16/ Deal Flow, The Mother’s Milk
Everyone wants to know “How does one get their deal flow?” It’s all the same, everyone is connected to everyone (for the most part), and if you’re seen as a good actor and valuable in some small way, people often share their deals and/or people make introductions. When there’s lots to choose from at seed, picking the right companies becomes more of a challenge, and those who have picked well may do so out of luck, out of process, or some combination. It’s very hard to say.

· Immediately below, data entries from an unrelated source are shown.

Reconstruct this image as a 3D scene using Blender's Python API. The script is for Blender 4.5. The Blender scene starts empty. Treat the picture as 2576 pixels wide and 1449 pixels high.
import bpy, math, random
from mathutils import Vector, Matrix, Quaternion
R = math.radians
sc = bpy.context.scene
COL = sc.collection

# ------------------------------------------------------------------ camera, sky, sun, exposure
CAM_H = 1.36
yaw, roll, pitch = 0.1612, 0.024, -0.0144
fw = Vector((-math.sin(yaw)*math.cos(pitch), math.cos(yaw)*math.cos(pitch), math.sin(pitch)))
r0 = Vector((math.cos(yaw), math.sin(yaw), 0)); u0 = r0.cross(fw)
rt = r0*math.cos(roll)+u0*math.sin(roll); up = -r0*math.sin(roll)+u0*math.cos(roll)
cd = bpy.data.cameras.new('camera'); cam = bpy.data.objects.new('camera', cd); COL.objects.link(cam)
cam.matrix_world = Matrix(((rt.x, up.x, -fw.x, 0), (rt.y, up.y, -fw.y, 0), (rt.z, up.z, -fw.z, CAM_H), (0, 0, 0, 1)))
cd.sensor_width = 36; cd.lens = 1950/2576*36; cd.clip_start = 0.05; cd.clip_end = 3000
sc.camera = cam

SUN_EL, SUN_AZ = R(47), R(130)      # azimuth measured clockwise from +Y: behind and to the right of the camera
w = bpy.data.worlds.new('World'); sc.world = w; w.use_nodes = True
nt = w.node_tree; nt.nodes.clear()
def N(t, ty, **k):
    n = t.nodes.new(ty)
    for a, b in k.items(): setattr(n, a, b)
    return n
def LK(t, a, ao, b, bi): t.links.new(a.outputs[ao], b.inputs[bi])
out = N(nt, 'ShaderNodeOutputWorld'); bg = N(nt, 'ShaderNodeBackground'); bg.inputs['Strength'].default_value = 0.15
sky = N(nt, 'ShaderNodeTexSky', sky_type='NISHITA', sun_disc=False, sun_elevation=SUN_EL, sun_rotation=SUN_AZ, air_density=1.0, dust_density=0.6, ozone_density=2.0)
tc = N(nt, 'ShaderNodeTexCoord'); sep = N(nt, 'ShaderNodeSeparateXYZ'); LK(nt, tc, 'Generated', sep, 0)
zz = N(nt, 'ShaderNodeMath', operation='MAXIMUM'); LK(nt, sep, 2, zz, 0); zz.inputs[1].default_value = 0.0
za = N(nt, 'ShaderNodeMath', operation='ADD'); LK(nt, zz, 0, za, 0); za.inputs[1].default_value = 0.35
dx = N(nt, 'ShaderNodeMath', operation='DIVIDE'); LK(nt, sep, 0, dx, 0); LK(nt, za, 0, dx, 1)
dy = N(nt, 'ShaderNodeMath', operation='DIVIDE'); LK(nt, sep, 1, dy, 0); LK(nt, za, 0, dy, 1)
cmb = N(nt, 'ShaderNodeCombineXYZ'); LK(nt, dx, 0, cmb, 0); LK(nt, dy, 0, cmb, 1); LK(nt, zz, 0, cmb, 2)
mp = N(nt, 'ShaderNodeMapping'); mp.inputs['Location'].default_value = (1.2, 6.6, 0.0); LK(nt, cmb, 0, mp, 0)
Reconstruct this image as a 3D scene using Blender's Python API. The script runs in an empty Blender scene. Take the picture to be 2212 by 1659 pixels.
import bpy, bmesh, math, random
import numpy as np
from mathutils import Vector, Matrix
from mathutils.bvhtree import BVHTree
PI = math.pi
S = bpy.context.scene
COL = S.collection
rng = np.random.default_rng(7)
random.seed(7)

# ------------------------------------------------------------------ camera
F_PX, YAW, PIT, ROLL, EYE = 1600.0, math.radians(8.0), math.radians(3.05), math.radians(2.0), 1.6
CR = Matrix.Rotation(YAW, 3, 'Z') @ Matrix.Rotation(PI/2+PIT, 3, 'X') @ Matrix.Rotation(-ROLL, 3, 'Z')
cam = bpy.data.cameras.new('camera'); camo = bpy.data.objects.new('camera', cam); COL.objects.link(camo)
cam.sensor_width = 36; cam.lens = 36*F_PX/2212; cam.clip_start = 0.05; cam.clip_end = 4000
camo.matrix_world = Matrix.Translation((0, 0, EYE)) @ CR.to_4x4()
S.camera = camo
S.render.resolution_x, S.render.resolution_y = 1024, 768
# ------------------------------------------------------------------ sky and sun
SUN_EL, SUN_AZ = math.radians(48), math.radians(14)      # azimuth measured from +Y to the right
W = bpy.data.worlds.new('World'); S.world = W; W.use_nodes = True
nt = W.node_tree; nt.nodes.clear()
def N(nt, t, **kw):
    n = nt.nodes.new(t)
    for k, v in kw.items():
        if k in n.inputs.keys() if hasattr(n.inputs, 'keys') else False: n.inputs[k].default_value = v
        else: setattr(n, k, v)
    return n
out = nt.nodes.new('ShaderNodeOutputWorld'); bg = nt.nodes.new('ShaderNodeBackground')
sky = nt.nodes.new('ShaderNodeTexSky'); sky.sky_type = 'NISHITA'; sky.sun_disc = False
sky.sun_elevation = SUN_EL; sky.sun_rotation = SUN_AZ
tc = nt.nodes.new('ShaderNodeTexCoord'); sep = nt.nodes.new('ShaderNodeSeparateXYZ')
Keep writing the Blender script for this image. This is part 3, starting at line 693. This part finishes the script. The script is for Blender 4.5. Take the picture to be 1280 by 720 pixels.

17/ The Biggest Mistakes I’ve Made: Weighting Concepts Over Market Timing
The most common mistake I’ve made to date (there will be more!) is being seduced by a concept and weighting that over even little signs of momentum in the company or sector. From afar, it’s easy assume investing like this as “people who invest in the future,” but for it to be effective (e.g. to return investments), the size of the market and the market timing are critical, especially when there are hundreds to choose from at any given time. Now when I’m evaluating an investment, I’ll try to find the overlap in a venn diagram of three circles: (1) Is the market huge and evolving in dynamic ways over the next 3-5 years? (2) Is the product or service being offered in that market compelling and defensible in some way (could be based on tech and/or people)? and (3) Do the founders, either veteran or first-timers, have a combination of skill and willingness to sacrifice to make a run at building a company? If the answer is “yes” to all three, then I dig in more for references and socialize it with my close network to get feedback.

18/ Counterintuitive Advice That Backfired
This is easy. I seeded a company earlier this year that started to pick up traction, much to my surprise. The founders immediately turned around and said they wanted to raise a Big A, but summer was approaching, so I shot back with “raise from big funds in the Fall, it’s hard to get a competitive process going in the summer.” Well, that was definitely the wrong advice I gave them, and I pushed it pretty hard. They completely ignored it, and they got their round done before Labor Day, and given how the market reacted then and thereafter, they were absolutely right. Lesson learned.

19/ Reputation, Not Money, Is The Currency
It’s easy to observe the ecosystem and assume all investors have tons of money. Well, many of them do, and even those that don’t write big checks. It’s a great job, no doubt. But, if everyone has money, and all that money is the same color and has the same worth, what differentiates it? Reputation. Reputation, it turns out, is the only real currency most investors have. In a competitive environment, reputation lets an investor see a deal he/she shouldn’t have, or lets an investor convince a founder to work with him/her, or lets an investor be a little extra persuasive when trying to coach a founder. It’s easy to assume investors are conferred power by virtue of having money, but the money isn’t always there and can go away for the next fund — reputation is the real currency, one that takes years to earn and can be washed away in an instant.